Columbia alumni are used to the disappointment. My World Series of Poker producer at ESPN, Dan Gati – class of 1999 – took his son Eli to the Monmouth game last season but left at halftime to spare his then 6-year-old boy any permanent psychological damage.

(I guess another Columbia alum, President Obama, could bypass Congress and take executive action in an attempt to turn around the football program, but he probably doesn’t want to risk impeachment over an unfixable problem.)

With the Lions constantly struggling to score, there has been talk around campus about eliminating the quarterback position and replacing it with a Bunsen burner, particularly for late-season, cold-weather games.

Columbia has one final chance in 2014 to end the 20-game skid – Saturday against Brown. But Brown’s school motto is, “Nos Autem Mali Sumus, Qui Malus Columbia,” which, translated loosely to English, means, “We’re Bad, But We’re Not Columbia-Bad.”

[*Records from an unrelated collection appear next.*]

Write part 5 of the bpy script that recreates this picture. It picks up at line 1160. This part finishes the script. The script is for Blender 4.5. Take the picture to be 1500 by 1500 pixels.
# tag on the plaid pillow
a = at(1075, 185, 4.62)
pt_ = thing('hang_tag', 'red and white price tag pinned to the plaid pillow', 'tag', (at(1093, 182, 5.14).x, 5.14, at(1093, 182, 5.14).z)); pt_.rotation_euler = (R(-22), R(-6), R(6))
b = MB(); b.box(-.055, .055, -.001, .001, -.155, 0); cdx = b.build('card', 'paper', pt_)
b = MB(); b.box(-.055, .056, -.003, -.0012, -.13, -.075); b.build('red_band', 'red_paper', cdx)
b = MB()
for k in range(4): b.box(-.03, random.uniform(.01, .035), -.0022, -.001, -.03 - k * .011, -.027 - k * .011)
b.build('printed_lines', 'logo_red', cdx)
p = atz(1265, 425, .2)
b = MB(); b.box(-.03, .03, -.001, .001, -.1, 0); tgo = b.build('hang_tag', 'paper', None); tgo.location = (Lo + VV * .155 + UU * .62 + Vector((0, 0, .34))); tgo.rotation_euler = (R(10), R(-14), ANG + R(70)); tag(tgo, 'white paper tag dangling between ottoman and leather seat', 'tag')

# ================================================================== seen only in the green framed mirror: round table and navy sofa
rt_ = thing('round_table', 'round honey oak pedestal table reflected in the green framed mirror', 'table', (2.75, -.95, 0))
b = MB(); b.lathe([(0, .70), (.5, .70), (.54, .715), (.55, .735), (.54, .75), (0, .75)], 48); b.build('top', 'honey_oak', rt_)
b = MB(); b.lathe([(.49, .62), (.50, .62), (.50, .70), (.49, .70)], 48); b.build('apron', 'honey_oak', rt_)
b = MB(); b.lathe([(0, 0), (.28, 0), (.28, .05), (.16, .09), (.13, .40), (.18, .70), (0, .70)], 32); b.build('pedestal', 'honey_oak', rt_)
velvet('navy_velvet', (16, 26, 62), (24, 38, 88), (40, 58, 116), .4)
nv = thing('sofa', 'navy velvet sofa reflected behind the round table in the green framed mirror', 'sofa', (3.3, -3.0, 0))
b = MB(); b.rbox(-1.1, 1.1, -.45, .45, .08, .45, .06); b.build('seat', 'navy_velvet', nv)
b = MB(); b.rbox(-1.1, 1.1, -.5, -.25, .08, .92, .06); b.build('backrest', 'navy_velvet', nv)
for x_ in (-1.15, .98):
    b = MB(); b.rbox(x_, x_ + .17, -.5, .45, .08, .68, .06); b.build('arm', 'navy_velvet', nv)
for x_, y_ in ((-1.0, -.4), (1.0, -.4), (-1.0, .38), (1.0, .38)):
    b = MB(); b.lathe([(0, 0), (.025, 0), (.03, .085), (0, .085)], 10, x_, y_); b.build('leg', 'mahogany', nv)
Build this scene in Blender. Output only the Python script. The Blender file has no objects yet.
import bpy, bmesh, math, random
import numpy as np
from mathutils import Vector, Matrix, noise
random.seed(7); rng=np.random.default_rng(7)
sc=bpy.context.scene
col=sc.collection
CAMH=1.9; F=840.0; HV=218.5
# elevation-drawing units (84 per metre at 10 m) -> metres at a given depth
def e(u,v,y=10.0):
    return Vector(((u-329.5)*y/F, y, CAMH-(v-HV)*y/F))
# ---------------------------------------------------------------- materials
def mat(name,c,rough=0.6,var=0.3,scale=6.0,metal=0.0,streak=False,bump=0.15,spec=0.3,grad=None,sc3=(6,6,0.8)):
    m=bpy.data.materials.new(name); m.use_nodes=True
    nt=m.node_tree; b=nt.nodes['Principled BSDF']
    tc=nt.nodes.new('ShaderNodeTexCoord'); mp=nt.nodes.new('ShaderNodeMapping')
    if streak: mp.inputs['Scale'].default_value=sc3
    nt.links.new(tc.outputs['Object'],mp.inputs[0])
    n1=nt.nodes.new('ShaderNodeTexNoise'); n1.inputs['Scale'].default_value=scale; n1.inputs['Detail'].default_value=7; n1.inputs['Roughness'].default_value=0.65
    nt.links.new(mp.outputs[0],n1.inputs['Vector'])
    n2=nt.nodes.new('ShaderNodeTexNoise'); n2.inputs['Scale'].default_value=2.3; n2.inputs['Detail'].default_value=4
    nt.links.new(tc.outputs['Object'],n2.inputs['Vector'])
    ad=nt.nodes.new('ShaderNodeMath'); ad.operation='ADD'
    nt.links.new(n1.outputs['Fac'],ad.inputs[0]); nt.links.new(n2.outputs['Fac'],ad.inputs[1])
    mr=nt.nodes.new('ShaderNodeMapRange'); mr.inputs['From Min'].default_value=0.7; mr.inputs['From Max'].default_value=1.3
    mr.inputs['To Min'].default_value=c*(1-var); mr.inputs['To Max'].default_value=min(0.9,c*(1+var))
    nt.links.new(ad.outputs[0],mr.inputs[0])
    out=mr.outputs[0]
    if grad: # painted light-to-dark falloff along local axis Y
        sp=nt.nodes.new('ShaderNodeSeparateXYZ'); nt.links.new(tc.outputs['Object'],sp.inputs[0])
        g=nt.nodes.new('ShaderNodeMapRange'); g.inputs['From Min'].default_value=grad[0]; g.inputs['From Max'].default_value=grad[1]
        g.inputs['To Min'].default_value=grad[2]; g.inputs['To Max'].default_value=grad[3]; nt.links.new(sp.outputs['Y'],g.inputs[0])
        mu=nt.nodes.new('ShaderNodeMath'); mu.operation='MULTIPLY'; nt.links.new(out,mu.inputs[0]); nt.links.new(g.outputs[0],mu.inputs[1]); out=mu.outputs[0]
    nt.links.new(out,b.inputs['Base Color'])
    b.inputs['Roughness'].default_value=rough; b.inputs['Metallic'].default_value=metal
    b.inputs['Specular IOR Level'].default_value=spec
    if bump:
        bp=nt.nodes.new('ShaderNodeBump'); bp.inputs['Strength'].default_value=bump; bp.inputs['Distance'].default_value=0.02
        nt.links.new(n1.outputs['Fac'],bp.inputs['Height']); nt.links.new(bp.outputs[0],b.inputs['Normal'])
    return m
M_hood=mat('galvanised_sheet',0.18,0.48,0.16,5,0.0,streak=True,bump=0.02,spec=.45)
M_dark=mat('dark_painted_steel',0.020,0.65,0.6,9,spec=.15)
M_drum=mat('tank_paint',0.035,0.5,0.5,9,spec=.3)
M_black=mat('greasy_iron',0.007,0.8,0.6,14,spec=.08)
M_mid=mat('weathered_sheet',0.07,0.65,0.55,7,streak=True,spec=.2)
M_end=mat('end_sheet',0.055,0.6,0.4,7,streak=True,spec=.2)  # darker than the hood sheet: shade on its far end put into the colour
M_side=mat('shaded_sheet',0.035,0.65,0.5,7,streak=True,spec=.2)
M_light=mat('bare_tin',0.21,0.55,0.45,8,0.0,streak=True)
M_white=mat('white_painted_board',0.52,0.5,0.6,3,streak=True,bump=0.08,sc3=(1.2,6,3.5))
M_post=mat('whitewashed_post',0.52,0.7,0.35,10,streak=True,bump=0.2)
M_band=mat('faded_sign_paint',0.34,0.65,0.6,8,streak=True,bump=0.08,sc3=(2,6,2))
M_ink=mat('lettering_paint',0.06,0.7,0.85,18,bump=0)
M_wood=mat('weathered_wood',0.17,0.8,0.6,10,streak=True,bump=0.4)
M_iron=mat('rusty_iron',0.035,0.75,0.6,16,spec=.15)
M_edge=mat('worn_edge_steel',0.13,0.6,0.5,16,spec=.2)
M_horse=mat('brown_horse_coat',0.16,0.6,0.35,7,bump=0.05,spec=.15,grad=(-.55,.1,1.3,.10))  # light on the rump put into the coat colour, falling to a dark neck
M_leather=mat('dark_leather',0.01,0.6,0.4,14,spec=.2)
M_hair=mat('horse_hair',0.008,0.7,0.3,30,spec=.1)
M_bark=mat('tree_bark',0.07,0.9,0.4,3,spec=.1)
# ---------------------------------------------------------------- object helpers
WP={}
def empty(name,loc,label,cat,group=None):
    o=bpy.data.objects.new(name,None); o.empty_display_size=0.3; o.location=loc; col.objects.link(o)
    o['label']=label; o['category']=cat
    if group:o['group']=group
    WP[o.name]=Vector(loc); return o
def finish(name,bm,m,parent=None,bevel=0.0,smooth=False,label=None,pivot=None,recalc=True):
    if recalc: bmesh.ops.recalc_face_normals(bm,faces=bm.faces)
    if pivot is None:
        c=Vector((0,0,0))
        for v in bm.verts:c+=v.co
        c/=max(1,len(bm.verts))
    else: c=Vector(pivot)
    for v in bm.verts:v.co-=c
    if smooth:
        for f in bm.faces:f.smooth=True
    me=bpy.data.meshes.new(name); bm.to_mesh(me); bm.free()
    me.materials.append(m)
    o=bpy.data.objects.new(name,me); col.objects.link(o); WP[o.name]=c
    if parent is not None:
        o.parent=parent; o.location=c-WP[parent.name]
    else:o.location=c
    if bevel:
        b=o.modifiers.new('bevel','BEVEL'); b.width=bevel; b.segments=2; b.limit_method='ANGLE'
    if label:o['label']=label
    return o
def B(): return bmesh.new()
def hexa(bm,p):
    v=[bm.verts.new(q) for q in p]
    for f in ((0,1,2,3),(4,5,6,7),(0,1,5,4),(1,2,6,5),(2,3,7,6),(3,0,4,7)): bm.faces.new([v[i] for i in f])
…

P.S. Sure, Columbia is awful, but remember this – once in a while, real student-athletes are better students than athletes. Nothing wrong with that.

Ask The Slouch

Q. If Derrick Rose is so concerned about his health for post-NBA meetings, shouldn’t he and his sore bones walk – rather than run – to the bank with his huge paycheck? (David Howe; Indianapolis)

A. Trust me, you don’t want to go into a meeting all sore – last time I did that, I agreed to work for Sports Illustrated.